Posted on Oct 29, 2017 by in Flat Design, Pattern Experiences | 0 comments

In the last installment, I started writing about my experiences making a colorful version of the Patchwork Blues Afghan. I am continuing that write-up here.

Not knots! Let’s Join In

It turned out I was naive to expect to have one unbroken skein per module, as almost every skein contained a knot of joined yarn. Not to mention that one skein was badly tangled just past a knot. So rather than a one-skein-shape utopia (shape-topia?), I had to join in new yarn while knitting most of the modules. For my joins, I started out by knitting the start of a row using the new yarn, and later weaving in the tail. For these tails that needed finishing, I wove them in at the end of each shape to avoid having them all at the end of project. This was also a good opportunity if I had a tail near a 4-way joining of shapes, to neaten up the joined area if needed, by weaving the tail to neaten things up.

Later in the project, I used the method of using the new and old yarns to knit two or three stitches in mid-row, and weaving in tails, but this added slight bulk so I didn’t stick with that. Later, I decided to weave ends in as I knit, which was faster than my painstaking needle weaving. (I like to weave the tails in a duplicate stitch over different rows and directions.)

Pick it Up

 

For my PKs (pick up and knit stitches), I started out by counting stitches along the pickup edge from end to beginning, to identify exactly where to start my PK to ensure the expected number of stitches. This is because I found there is leeway on which stitches to pick up at corners, which means it’s easy to be off by one. That doesn’t sound like much, but I’m a precise kind of guy, and I like my knitted edges to line up perfectly if possible.
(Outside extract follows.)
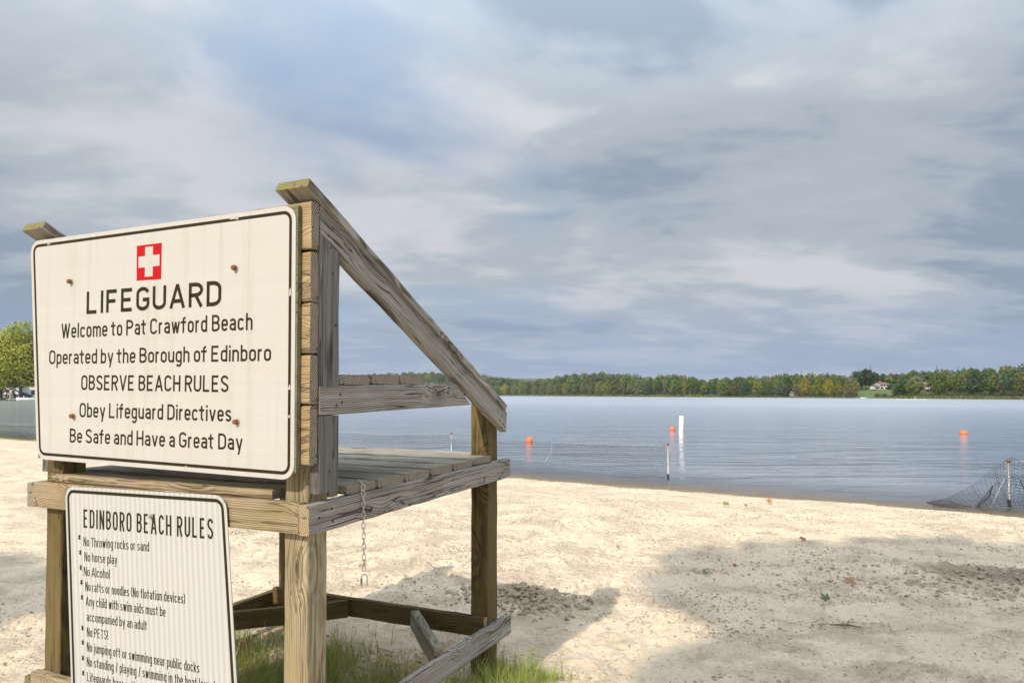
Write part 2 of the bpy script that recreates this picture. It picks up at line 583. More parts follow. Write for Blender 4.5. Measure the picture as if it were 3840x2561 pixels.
M_ORANGE = plain('orange_buoy_plastic', (0.76, 0.15, 0.05), 0.4, 0.08, 5)
M_WHITE = plain('white_paint', (0.76, 0.76, 0.74), 0.5, 0.06, 4)
M_RUST = plain('rust', (0.17, 0.07, 0.04), 0.8, 0.4, 50)
M_ALGAE = plain('algae_black', (0.02, 0.022, 0.015), 0.6)


def sign_mat():
    m, t = material('reflective_sign_sheeting')
    co = t.add('ShaderNodeTexCoord').outputs['Object']
    d = t.mapping(co, (1, 1, 1), (0, R(45), 0))
    ch = t.add('ShaderNodeTexChecker', {'Vector': d, 'Scale': 260.0, 'Color1': (1, 1, 1, 1), 'Color2': (0, 0, 0, 1)}).outputs['Fac']
    bands = t.noise(t.mapping(co, (0.25, 1, 28)), 1.0, 3, 0.6)
    blot = t.noise(co, 3.0, 4, 0.55)
    col = t.mix(bands, (0.47, 0.46, 0.435), (0.55, 0.53, 0.49))
    col = t.mix(t.math('MULTIPLY', ch, 0.10), col, (0.45, 0.45, 0.45))
    col = t.mix(t.math('MULTIPLY', t.ramp(blot, [(0.5, (0, 0, 0)), (0.75, (1, 1, 1))]), 0.25), col, (0.47, 0.43, 0.34))
    streak = t.noise(t.mapping(co, (22, 1, 0.9)), 1.0, 4, 0.6)
    col = t.mix(t.math('MULTIPLY', t.ramp(streak, [(0.52, (0, 0, 0)), (0.74, (1, 1, 1))]), 0.30), col, (0.36, 0.32, 0.24))
    sc_ = t.noise(t.mapping(co, (3, 1, 60), (0, 0.5, 0)), 1.0, 5, 0.7)
    col = t.mix(t.math('MULTIPLY', t.ramp(sc_, [(0.66, (0, 0, 0)), (0.70, (1, 1, 1))]), 0.35), col, (0.34, 0.32, 0.28))
    t.out(t.principled(col, 0.45, None, **{'Specular IOR Level': 0.25}))
    return m


M_SIGN = sign_mat()
m, t = material('reflective_sign_sheeting_vertical')
co = t.add('ShaderNodeTexCoord').outputs['Object']
sx = t.add('ShaderNodeSeparateXYZ', {0: co})
wv = t.math('SINE', t.math('MULTIPLY', t.math('ADD', sx.outputs[0], t.math('MULTIPLY', sx.outputs[2], 0.07)), 2 * math.pi / 0.027))
wv = t.math('ADD', t.math('MULTIPLY', wv, 0.5), 0.5)
col = t.mix(wv, (0.42, 0.425, 0.44), (0.55, 0.53, 0.485))
bl = t.noise(co, 2.2, 3, 0.5)
col = t.mix(t.math('MULTIPLY', t.ramp(bl, [(0.45, (0, 0, 0)), (0.7, (1, 1, 1))]), 0.35), col, (0.41, 0.45, 0.45))
t.out(t.principled(col, 0.38))
M_SIGN2 = m

# ================================================================ THE BEACH
def axis(segments):
    out = []
    for a, b, step in segments:
        n = max(1, int(round((b - a) / step)))
        out += list(np.linspace(a, b, n, endpoint=False))
    out.append(segments[-1][1])
    return np.array(out)


ax = axis([(-400, -80, 20), (-80, -30, 2), (-30, -8, 0.14), (-8, -4, 0.07), (-4, -1, 0.035), (-1, 5, 0.018), (5, 13, 0.04), (13, 30, 0.5), (30, 120, 6), (120, 400, 20)])
ay = axis([(-400, -60, 20), (-60, -10, 3), (-10, 1.5, 0.4), (1.5, 2.6, 0.06), (2.6, 7.5, 0.018), (7.5, 17, 0.04), (17, 34, 0.10), (34, 70, 1.5), (70, 260, 12)])
GX, GY = np.meshgrid(ax, ay)


def ground_base(x, y):
    s = shore_s(x, y)
    k = np.clip(s / 9.5, 0, None)
    prof = np.where(s > 0, 0.5 * (1 - np.exp(-2.2 * k)) / (1 - math.exp(-2.2) + 0.09), s * 0.075)
    prof = prof + 0.035 * np.exp(-((s - 0.5) / 0.35) ** 2)
    z = WATER_Z + prof
    return np.maximum(z, -3.0)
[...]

Ms. Bellamy says be sure to get the edge stitches so the knitting will hold it’s shape, and that if you PK one stitch extra, then decrease one when knitting the next row. This makes sense because I’ve found that picking up corners can add a stitch, although I prefer the idea of PKing the exact number without a corresponding need to decrease. After the first couple of afghan squares, I stopped counting before PKing, as the stitches seemed more evident except for the last shape. I also wanted to save that little bit of time. (On a later project, I picked up an extra stitch to cover both corners and then decreased, and it seemed okay to me.)